#### [INSTRUCTIONS TO FOLLOW]
Look through the data below and return each line where "part" appears.

#### [DATA]
===============
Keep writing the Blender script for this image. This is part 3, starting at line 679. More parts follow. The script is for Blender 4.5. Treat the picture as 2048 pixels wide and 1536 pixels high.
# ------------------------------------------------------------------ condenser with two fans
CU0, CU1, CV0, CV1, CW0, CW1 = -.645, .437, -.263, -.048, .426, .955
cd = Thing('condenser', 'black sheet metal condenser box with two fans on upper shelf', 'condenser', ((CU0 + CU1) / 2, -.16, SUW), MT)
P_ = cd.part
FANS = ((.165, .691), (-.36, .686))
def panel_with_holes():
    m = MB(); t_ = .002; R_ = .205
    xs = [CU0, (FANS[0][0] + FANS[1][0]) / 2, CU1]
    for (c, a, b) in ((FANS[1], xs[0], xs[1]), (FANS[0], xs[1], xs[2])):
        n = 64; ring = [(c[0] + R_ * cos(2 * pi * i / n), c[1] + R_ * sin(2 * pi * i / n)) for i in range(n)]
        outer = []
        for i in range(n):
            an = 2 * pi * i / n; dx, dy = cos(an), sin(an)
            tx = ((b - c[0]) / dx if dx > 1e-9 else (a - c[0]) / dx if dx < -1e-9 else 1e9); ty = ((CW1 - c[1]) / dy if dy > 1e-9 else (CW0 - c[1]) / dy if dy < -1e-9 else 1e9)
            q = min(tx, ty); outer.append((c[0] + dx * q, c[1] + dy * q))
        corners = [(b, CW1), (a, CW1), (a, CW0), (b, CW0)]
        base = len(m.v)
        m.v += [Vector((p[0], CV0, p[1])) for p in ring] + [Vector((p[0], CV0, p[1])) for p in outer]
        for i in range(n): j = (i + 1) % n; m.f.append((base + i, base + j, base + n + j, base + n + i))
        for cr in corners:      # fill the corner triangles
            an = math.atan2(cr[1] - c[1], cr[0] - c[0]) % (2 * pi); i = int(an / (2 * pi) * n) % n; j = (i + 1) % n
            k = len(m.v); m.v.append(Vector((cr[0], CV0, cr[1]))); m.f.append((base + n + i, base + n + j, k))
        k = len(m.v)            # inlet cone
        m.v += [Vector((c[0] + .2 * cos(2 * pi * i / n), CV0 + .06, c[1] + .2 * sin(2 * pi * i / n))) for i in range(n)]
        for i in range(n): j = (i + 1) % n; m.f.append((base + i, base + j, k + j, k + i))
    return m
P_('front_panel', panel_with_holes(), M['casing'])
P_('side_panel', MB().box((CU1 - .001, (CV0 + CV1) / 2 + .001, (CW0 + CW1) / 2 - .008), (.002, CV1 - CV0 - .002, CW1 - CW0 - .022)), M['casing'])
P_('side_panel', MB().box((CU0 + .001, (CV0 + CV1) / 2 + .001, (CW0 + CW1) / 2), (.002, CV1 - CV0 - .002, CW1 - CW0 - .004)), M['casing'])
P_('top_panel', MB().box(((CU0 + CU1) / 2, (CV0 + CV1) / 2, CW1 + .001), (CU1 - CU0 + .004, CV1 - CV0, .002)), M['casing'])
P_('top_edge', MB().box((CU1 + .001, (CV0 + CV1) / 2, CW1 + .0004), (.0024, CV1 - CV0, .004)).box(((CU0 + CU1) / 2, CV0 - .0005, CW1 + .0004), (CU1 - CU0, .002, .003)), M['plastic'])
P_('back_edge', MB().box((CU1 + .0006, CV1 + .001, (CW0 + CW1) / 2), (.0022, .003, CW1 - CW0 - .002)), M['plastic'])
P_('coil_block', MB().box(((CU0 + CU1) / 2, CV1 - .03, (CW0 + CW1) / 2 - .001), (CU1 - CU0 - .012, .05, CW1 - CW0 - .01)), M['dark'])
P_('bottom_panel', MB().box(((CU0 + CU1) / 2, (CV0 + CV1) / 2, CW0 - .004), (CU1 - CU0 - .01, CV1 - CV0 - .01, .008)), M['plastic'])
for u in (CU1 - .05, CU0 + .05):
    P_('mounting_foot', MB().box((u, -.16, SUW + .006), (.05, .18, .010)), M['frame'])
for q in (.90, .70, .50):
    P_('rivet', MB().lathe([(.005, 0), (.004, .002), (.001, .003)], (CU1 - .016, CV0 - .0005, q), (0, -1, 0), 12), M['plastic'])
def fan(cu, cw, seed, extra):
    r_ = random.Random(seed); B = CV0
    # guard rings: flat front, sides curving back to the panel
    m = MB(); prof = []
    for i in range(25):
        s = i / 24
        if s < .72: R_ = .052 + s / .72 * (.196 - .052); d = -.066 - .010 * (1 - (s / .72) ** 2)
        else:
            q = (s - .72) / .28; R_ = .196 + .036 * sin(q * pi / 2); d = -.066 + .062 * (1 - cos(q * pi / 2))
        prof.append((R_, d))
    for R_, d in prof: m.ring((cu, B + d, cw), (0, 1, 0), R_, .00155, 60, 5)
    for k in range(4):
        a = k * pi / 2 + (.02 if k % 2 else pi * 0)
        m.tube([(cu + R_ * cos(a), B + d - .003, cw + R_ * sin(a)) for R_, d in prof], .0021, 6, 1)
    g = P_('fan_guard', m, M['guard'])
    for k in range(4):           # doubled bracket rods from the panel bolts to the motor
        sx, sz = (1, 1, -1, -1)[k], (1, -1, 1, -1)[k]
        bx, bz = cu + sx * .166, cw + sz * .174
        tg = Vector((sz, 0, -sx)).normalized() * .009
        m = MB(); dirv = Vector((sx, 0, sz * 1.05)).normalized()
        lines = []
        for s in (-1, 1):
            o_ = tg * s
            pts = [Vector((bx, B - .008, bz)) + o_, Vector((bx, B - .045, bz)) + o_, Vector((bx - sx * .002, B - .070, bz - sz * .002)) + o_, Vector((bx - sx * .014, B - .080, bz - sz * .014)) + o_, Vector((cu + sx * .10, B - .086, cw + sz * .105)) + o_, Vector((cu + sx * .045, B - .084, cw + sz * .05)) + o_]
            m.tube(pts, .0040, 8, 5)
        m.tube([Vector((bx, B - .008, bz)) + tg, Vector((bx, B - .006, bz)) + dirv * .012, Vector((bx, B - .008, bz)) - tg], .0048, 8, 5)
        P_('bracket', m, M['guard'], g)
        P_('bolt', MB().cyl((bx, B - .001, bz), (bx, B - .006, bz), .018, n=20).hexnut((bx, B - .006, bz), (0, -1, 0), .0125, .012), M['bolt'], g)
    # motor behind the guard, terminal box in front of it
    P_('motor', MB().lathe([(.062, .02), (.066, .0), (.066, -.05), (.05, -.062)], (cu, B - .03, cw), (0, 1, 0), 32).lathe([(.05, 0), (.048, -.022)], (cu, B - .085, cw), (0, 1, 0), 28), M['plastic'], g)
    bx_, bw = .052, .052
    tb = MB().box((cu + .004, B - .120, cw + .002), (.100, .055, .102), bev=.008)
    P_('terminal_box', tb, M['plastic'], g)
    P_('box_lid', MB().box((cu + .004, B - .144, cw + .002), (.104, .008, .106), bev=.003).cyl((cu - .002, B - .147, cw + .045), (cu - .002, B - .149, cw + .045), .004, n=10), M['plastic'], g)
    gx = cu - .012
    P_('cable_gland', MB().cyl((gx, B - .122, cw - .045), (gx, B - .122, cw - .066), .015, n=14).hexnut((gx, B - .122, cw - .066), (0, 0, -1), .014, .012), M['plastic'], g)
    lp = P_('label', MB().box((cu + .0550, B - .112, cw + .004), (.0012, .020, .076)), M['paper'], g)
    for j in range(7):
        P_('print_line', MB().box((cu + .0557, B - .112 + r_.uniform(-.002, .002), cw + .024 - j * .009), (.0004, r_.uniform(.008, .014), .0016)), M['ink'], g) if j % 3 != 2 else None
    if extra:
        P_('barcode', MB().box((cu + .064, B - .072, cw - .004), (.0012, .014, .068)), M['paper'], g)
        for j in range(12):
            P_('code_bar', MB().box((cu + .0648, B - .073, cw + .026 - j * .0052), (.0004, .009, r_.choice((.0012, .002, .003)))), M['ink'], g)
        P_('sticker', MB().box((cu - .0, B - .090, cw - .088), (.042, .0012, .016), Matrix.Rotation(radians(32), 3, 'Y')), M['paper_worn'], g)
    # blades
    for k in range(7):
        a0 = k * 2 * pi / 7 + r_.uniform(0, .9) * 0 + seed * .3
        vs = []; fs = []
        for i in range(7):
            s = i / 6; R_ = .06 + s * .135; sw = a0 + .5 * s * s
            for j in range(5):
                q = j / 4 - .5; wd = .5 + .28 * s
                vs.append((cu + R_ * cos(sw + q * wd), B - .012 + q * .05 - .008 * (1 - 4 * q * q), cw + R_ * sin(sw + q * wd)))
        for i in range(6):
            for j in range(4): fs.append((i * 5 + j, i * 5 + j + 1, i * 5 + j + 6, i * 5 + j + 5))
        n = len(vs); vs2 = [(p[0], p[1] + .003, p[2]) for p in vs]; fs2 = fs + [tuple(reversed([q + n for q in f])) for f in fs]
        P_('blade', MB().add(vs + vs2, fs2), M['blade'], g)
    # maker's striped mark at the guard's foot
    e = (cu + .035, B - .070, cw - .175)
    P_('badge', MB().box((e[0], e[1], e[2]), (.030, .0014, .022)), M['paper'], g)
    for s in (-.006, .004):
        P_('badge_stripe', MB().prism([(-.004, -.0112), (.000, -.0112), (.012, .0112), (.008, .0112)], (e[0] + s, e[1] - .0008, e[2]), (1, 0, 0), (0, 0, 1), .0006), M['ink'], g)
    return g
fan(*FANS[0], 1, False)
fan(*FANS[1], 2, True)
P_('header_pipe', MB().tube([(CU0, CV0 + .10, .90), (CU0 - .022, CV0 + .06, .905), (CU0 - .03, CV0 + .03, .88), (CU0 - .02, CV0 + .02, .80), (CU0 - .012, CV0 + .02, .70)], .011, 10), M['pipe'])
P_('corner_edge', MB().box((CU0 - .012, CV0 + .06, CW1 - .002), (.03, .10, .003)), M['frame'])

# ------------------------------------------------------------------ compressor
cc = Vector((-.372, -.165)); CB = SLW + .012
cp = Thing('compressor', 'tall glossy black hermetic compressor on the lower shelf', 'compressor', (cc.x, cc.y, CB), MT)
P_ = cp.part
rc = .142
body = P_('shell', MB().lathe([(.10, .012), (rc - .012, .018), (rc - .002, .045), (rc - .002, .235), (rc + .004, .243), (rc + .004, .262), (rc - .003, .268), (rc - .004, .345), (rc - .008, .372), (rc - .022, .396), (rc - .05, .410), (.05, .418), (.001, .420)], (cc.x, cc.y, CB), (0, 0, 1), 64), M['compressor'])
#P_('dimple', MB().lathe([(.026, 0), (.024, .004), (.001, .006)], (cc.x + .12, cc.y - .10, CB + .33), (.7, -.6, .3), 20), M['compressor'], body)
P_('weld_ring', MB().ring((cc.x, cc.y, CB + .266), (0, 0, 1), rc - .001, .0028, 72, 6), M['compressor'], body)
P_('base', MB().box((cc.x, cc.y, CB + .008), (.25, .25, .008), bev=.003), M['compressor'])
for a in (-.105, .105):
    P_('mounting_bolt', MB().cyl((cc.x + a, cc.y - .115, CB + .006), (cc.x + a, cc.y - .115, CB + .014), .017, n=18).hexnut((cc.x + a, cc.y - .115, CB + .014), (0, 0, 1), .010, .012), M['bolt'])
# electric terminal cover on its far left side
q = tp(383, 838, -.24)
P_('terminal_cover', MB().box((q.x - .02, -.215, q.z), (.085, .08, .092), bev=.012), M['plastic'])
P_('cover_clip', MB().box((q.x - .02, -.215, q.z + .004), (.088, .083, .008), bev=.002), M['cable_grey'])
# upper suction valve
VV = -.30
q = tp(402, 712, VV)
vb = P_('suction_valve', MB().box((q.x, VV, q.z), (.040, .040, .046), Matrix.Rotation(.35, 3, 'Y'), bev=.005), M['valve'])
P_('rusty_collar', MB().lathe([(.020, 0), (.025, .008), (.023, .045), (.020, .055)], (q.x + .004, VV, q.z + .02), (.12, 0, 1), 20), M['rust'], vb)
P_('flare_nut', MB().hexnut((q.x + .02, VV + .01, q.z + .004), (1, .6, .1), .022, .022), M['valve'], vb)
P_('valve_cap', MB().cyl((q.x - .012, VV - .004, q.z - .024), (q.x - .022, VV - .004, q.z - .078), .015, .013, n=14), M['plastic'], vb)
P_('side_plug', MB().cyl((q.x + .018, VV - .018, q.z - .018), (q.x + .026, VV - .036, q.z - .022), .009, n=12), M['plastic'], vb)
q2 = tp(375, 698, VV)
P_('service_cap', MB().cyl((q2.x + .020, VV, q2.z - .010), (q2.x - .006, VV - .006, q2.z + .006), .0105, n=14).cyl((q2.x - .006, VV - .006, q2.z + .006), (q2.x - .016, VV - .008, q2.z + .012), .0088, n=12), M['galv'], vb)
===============
#### [SOLUTION]
Keep writing the Blender script for this image. This is part 3, starting at line 679. More parts follow. The script is for Blender 4.5. Treat the picture as 2048 pixels wide and 1536 pixels high.
P_ = cd.part
P_ = cp.part